TASK DIRECTIONS: The required output consists solely of the lines from the one containing "Model this scene" down to the one containing "vs.use_curve_mapping = False", both included, each quoted exactly.

DATASET RECORDS:
*****
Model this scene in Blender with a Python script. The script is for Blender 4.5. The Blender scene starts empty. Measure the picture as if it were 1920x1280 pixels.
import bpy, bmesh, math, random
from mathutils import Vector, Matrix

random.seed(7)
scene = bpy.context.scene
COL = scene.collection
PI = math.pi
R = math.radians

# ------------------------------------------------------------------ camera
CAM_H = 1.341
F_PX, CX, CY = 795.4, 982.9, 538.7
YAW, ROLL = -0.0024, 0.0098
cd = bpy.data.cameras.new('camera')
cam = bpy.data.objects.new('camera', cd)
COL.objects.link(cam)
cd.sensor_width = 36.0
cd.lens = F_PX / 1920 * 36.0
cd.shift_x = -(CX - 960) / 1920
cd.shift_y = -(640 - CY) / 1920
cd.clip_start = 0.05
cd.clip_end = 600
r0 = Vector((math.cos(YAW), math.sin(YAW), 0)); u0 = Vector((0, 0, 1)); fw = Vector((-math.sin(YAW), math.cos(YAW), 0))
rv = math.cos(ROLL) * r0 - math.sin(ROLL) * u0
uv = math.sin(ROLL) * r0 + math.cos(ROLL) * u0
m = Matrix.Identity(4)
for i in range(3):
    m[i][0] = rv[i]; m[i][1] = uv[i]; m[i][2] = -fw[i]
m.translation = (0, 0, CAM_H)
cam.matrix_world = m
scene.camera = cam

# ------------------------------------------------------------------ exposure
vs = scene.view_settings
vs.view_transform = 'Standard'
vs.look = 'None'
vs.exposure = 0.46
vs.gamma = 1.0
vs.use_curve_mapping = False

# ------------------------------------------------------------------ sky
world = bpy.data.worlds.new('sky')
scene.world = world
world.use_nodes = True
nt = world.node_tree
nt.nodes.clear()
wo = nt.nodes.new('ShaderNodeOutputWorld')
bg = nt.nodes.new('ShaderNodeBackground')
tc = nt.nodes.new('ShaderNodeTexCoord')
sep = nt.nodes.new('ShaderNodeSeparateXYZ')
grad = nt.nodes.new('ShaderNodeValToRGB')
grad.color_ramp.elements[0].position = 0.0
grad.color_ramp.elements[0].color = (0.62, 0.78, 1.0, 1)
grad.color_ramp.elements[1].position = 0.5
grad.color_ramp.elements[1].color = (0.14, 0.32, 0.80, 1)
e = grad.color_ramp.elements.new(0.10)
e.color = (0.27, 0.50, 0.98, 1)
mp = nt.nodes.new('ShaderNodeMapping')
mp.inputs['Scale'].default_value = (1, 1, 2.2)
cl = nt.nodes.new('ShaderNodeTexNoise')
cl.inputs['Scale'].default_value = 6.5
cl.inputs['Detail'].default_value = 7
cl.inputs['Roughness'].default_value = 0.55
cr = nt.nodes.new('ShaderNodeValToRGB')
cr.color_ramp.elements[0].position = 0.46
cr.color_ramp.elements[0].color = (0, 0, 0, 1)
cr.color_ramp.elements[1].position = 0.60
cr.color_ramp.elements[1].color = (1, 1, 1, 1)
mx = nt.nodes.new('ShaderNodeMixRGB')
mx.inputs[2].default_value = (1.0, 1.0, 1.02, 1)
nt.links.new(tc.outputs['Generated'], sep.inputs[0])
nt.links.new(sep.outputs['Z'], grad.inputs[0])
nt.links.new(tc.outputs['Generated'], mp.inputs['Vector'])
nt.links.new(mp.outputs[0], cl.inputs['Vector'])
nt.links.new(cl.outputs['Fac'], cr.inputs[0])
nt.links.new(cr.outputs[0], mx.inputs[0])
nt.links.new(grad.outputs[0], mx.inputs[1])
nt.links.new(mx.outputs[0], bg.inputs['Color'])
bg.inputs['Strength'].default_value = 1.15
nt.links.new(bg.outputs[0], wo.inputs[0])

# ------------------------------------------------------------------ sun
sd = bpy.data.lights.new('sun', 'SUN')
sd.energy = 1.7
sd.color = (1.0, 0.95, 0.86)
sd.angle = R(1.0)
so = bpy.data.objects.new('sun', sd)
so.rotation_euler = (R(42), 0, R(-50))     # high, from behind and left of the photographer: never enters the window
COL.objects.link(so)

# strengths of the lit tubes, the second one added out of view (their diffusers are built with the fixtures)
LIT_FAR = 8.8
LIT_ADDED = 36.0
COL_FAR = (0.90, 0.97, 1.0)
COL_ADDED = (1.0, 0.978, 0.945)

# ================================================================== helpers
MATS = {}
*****
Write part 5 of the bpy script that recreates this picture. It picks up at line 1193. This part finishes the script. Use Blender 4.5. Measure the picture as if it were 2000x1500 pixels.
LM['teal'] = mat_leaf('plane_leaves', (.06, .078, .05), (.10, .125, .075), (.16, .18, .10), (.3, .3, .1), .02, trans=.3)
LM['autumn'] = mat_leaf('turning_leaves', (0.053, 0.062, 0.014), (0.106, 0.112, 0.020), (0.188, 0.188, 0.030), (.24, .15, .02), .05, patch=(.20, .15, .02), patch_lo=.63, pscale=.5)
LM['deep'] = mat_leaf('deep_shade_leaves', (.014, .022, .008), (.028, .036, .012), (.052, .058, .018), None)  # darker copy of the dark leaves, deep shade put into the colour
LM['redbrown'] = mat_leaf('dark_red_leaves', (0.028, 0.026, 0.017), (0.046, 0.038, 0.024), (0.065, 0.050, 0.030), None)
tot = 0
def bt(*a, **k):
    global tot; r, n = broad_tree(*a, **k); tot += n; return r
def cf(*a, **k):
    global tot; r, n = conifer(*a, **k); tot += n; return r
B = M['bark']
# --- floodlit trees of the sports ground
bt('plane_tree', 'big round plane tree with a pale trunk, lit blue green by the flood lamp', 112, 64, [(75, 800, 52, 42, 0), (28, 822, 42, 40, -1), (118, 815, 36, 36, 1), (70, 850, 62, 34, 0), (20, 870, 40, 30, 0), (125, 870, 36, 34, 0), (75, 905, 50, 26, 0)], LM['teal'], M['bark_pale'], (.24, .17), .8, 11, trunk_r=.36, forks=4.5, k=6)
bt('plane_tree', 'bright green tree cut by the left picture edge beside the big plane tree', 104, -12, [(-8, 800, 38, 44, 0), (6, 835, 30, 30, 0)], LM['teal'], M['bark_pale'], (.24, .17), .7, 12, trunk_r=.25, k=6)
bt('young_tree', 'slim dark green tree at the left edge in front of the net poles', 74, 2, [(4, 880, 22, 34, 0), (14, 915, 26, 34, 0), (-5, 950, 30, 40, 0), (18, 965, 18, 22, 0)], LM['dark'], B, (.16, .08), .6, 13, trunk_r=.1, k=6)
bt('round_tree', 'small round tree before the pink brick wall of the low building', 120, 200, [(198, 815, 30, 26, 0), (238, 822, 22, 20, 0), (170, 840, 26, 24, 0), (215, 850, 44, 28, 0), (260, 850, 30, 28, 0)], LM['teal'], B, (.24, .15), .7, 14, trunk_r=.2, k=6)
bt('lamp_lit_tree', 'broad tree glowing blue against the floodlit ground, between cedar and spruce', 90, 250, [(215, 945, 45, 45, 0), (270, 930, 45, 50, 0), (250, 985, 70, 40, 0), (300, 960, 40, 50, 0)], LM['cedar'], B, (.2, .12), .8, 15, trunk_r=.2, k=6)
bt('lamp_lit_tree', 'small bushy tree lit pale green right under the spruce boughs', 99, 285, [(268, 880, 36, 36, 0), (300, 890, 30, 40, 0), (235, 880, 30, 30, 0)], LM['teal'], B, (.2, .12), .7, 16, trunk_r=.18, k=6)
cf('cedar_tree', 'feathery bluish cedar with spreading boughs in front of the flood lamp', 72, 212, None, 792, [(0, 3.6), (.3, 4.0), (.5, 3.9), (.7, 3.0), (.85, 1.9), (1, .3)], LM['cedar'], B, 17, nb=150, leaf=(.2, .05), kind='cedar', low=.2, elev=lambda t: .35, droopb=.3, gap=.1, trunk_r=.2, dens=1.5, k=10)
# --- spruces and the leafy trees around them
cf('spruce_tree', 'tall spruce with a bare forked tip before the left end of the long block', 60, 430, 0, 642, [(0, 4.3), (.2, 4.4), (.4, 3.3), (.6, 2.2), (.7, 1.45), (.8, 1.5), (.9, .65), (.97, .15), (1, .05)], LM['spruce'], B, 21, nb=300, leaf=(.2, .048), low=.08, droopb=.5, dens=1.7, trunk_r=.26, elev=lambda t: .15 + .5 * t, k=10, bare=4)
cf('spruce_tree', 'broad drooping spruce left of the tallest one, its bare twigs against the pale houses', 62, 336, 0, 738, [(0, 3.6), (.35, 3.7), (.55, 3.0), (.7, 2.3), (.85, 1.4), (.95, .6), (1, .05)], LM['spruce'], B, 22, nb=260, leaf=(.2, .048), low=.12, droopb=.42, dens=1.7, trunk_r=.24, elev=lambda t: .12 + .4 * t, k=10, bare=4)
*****
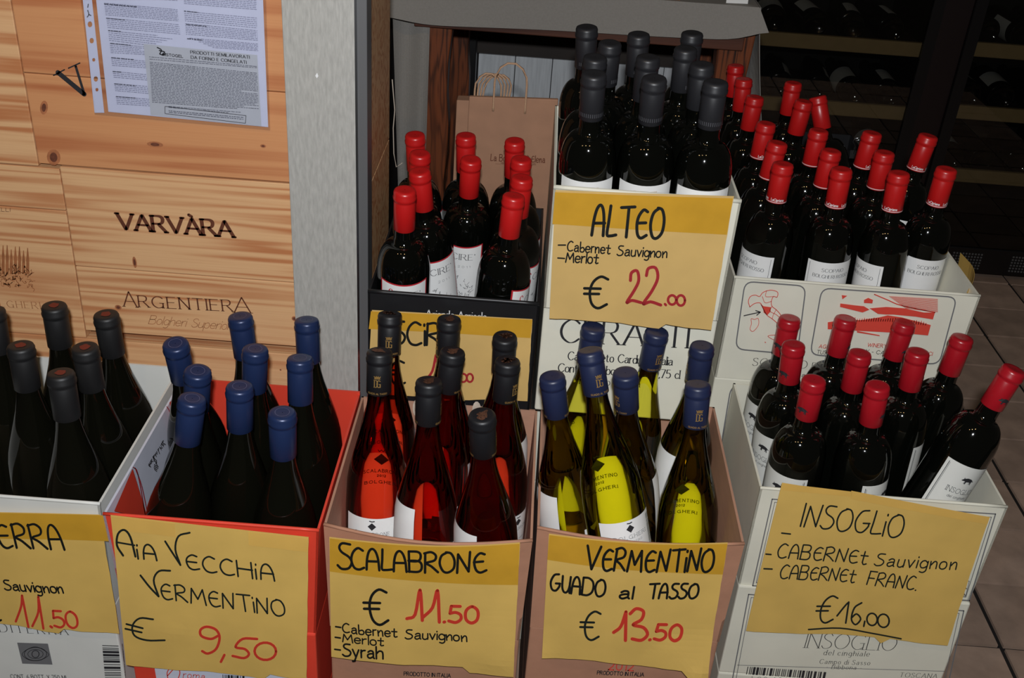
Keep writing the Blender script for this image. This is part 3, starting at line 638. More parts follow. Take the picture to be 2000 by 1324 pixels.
*****
CORRECT OUTPUT:
Model this scene in Blender with a Python script. The script is for Blender 4.5. The Blender scene starts empty. Measure the picture as if it were 1920x1280 pixels.
import bpy, bmesh, math, random
from mathutils import Vector, Matrix

random.seed(7)
scene = bpy.context.scene
COL = scene.collection
PI = math.pi
R = math.radians

# ------------------------------------------------------------------ camera
CAM_H = 1.341
F_PX, CX, CY = 795.4, 982.9, 538.7
YAW, ROLL = -0.0024, 0.0098
cd = bpy.data.cameras.new('camera')
cam = bpy.data.objects.new('camera', cd)
COL.objects.link(cam)
cd.sensor_width = 36.0
cd.lens = F_PX / 1920 * 36.0
cd.shift_x = -(CX - 960) / 1920
cd.shift_y = -(640 - CY) / 1920
cd.clip_start = 0.05
cd.clip_end = 600
r0 = Vector((math.cos(YAW), math.sin(YAW), 0)); u0 = Vector((0, 0, 1)); fw = Vector((-math.sin(YAW), math.cos(YAW), 0))
rv = math.cos(ROLL) * r0 - math.sin(ROLL) * u0
uv = math.sin(ROLL) * r0 + math.cos(ROLL) * u0
m = Matrix.Identity(4)
for i in range(3):
    m[i][0] = rv[i]; m[i][1] = uv[i]; m[i][2] = -fw[i]
m.translation = (0, 0, CAM_H)
cam.matrix_world = m
scene.camera = cam

# ------------------------------------------------------------------ exposure
vs = scene.view_settings
vs.view_transform = 'Standard'
vs.look = 'None'
vs.exposure = 0.46
vs.gamma = 1.0
vs.use_curve_mapping = False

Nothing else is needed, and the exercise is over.